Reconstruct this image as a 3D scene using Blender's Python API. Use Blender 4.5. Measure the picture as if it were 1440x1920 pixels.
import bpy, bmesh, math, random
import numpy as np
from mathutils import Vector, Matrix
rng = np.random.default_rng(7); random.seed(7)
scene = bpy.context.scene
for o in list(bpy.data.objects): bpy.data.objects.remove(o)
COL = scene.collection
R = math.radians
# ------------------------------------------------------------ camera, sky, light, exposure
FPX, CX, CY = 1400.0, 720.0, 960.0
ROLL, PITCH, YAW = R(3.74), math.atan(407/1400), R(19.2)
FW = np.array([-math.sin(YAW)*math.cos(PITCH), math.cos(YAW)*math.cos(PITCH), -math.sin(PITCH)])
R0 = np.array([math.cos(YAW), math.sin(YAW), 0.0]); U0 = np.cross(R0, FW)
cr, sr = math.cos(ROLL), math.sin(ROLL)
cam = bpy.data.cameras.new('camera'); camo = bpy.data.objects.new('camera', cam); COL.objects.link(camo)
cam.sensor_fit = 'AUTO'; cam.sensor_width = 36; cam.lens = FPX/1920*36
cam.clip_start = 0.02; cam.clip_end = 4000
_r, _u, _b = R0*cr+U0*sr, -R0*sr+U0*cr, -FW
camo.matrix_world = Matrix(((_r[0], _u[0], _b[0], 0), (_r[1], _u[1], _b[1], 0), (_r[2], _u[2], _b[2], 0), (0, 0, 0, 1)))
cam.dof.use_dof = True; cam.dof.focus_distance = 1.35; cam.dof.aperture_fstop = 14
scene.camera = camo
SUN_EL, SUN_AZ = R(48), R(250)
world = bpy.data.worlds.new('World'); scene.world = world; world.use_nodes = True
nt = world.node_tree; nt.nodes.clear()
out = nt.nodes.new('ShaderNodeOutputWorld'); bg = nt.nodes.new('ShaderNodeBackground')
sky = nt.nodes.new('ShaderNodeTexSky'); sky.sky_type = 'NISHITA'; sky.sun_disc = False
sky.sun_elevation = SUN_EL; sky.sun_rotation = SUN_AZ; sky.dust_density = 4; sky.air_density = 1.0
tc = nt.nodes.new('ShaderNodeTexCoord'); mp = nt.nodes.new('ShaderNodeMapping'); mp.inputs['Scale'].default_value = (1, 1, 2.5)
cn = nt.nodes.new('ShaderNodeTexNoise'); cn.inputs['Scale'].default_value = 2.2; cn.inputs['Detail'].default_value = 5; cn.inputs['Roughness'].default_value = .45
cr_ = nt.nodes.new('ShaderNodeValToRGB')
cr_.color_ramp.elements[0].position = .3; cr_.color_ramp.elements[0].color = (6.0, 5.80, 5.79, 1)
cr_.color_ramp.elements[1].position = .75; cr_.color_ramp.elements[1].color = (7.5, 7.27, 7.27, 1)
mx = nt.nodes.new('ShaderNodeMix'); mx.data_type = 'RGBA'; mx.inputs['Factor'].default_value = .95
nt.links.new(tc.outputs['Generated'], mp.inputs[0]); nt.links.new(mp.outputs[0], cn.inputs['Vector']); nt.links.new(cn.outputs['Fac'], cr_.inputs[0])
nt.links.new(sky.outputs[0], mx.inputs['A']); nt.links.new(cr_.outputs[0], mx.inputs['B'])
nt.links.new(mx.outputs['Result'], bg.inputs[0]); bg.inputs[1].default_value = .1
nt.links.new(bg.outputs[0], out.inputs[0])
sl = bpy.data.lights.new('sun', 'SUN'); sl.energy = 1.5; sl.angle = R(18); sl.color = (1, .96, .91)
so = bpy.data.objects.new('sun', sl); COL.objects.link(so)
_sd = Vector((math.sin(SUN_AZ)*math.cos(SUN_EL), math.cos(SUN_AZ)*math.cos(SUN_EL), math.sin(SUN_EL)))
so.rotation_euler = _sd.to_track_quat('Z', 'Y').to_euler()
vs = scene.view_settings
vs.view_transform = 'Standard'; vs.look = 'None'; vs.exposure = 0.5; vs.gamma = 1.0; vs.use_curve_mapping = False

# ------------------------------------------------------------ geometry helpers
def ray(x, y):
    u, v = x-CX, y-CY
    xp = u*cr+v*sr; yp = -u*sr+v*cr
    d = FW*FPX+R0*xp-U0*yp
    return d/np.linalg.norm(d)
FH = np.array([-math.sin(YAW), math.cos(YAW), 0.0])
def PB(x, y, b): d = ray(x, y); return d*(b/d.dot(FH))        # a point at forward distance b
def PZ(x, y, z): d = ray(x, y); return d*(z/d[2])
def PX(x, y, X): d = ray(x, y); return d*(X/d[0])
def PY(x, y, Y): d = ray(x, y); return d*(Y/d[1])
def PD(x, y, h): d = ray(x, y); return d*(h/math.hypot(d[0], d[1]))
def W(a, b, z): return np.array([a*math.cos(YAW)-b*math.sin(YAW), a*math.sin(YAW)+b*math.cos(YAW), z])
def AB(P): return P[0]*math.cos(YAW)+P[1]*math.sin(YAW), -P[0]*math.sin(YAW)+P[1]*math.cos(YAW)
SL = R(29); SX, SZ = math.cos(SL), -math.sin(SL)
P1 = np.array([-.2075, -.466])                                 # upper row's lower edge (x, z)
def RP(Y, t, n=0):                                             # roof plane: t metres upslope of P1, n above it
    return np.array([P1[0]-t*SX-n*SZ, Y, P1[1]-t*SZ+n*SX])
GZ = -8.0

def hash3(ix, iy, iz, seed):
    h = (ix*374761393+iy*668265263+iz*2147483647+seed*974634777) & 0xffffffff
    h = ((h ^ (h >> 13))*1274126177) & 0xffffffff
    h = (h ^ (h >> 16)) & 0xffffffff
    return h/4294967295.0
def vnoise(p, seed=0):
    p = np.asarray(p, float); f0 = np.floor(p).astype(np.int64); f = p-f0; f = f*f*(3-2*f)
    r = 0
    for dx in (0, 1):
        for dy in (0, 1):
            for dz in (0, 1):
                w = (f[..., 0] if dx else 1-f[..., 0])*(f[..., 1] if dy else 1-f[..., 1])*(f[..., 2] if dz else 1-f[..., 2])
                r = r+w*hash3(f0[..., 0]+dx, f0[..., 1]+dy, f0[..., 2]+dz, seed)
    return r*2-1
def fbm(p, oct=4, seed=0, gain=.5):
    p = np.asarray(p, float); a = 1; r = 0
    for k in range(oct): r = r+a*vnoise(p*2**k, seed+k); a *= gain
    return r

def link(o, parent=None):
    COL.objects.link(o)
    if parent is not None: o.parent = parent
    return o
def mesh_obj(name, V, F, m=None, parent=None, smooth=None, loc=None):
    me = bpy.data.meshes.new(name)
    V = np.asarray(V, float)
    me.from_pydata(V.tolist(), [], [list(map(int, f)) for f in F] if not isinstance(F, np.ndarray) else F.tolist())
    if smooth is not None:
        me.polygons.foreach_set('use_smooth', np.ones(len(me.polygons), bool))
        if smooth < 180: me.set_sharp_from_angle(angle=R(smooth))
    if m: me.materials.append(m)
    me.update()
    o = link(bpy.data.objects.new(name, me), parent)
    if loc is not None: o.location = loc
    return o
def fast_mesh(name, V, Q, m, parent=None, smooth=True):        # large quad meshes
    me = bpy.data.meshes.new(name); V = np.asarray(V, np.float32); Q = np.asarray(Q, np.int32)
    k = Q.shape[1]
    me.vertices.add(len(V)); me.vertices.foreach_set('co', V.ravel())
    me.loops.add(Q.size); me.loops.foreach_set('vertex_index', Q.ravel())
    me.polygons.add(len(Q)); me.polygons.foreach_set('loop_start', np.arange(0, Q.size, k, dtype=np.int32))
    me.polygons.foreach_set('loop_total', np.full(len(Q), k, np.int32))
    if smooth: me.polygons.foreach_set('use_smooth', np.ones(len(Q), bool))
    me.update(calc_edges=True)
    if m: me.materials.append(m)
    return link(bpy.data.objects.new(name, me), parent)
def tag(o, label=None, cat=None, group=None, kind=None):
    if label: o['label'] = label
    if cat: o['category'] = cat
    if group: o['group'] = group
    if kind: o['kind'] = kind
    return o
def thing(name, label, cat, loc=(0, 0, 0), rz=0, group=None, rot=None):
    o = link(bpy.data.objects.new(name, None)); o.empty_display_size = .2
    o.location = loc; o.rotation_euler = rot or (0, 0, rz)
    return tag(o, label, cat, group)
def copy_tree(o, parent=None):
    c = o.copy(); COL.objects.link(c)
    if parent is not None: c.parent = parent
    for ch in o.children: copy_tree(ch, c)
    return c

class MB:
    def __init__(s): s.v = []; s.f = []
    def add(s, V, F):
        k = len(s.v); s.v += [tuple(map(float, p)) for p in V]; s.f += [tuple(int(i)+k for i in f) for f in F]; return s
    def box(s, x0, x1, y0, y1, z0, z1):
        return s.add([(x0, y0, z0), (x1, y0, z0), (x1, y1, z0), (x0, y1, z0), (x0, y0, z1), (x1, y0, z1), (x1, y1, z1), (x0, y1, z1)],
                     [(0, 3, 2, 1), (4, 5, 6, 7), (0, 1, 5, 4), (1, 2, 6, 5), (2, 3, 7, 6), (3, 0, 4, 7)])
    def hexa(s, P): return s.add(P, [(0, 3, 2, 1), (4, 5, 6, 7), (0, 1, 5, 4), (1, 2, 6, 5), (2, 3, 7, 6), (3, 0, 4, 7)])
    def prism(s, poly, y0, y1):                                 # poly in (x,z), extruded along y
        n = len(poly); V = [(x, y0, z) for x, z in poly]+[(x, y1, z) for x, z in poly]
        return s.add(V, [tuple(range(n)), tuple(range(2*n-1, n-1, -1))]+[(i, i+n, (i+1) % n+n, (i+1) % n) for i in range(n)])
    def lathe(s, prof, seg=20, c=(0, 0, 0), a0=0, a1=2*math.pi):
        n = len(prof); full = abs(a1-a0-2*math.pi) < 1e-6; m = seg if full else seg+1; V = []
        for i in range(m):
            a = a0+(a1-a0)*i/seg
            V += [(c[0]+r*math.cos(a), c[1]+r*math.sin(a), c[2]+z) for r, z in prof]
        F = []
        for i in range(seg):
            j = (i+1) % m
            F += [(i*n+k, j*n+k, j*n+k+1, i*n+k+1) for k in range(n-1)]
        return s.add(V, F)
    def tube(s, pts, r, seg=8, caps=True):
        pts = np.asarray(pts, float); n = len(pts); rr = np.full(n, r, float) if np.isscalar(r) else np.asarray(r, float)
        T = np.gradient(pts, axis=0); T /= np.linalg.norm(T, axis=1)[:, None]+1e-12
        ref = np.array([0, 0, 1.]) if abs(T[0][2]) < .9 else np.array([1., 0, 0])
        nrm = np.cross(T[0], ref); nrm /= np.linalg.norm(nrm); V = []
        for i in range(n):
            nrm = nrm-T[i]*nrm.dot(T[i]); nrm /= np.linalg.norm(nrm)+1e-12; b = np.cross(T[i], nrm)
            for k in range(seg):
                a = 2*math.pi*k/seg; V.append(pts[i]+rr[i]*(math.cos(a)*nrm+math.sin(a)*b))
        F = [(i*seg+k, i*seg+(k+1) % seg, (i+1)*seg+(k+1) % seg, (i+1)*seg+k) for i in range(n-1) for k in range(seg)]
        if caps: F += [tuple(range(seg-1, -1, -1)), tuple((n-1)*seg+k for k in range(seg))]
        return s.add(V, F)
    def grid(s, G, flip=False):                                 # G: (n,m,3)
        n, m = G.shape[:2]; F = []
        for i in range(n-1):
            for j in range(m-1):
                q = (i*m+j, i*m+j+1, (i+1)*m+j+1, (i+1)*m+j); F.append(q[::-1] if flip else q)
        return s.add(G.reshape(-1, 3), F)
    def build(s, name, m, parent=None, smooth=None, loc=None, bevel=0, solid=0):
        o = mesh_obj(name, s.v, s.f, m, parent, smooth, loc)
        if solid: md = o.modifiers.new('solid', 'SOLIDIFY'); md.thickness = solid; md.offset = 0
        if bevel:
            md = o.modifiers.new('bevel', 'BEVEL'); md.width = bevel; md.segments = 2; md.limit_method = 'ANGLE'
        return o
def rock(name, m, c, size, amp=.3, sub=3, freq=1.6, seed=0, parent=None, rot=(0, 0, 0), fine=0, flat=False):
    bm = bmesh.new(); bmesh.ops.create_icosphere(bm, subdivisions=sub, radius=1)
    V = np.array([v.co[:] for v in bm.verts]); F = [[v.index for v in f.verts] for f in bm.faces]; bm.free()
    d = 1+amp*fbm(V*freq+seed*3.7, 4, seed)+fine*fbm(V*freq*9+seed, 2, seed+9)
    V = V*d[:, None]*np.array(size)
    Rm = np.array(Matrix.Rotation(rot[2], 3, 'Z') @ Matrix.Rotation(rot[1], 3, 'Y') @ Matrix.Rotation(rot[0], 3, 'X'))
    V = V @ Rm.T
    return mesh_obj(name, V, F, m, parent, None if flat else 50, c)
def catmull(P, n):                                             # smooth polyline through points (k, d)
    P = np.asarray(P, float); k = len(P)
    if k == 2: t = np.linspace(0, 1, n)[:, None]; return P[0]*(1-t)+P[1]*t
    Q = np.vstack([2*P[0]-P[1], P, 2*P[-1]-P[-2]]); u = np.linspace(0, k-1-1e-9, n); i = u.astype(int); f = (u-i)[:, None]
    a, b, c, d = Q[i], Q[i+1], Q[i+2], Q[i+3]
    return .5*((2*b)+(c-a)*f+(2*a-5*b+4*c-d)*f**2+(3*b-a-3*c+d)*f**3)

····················

Exercise objective -
In the listing above, count each line that holds the string "scene". Give the number only.

Result of this task -
6